- **WRITTEN REQUEST**:
Copy only this range: the line with "M_leather2=mat('navy_leather_back',(24,31,58),.52,.10,220,.1)" through the final line of the material, inclusive at both ends.

- **DATA SECTION**:
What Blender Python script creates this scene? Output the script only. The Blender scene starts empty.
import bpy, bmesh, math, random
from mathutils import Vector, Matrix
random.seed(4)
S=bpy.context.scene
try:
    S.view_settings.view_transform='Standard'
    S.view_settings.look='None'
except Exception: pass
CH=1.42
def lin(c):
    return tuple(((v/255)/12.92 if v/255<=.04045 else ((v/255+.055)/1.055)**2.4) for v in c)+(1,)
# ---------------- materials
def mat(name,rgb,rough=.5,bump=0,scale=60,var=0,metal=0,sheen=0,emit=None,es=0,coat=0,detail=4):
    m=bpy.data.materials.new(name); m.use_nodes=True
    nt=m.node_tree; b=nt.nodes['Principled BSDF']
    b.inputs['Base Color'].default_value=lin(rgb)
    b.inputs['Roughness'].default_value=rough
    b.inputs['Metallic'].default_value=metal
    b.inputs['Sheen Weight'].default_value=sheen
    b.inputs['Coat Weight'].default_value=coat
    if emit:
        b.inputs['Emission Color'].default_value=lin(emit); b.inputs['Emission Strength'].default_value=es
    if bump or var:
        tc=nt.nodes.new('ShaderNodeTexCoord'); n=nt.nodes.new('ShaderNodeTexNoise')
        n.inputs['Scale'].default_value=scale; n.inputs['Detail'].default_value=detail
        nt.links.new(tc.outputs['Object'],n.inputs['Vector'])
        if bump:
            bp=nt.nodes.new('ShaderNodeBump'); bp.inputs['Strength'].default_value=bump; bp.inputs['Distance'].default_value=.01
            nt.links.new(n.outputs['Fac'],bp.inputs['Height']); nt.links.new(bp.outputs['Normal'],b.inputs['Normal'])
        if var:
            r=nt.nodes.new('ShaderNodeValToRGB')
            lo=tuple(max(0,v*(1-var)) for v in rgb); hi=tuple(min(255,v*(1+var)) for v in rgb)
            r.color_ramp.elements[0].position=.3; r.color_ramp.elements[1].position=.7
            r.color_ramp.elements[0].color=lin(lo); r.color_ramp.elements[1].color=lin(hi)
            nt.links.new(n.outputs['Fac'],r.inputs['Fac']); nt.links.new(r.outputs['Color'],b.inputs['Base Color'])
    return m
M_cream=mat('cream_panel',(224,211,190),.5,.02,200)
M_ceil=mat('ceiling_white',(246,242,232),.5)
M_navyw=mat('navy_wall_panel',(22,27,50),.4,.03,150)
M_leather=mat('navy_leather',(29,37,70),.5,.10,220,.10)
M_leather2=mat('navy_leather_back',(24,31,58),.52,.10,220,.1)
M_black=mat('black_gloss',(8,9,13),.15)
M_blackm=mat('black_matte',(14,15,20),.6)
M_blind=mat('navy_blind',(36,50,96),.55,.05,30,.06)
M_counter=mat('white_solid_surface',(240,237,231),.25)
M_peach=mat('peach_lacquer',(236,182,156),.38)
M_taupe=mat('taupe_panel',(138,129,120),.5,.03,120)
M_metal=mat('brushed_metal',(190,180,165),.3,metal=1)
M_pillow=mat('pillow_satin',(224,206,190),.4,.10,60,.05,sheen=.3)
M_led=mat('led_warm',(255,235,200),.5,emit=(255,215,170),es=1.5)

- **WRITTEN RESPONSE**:
M_leather2=mat('navy_leather_back',(24,31,58),.52,.10,220,.1)
M_black=mat('black_gloss',(8,9,13),.15)
M_blackm=mat('black_matte',(14,15,20),.6)
M_blind=mat('navy_blind',(36,50,96),.55,.05,30,.06)
M_counter=mat('white_solid_surface',(240,237,231),.25)
M_peach=mat('peach_lacquer',(236,182,156),.38)
M_taupe=mat('taupe_panel',(138,129,120),.5,.03,120)
M_metal=mat('brushed_metal',(190,180,165),.3,metal=1)
M_pillow=mat('pillow_satin',(224,206,190),.4,.10,60,.05,sheen=.3)
M_led=mat('led_warm',(255,235,200),.5,emit=(255,215,170),es=1.5)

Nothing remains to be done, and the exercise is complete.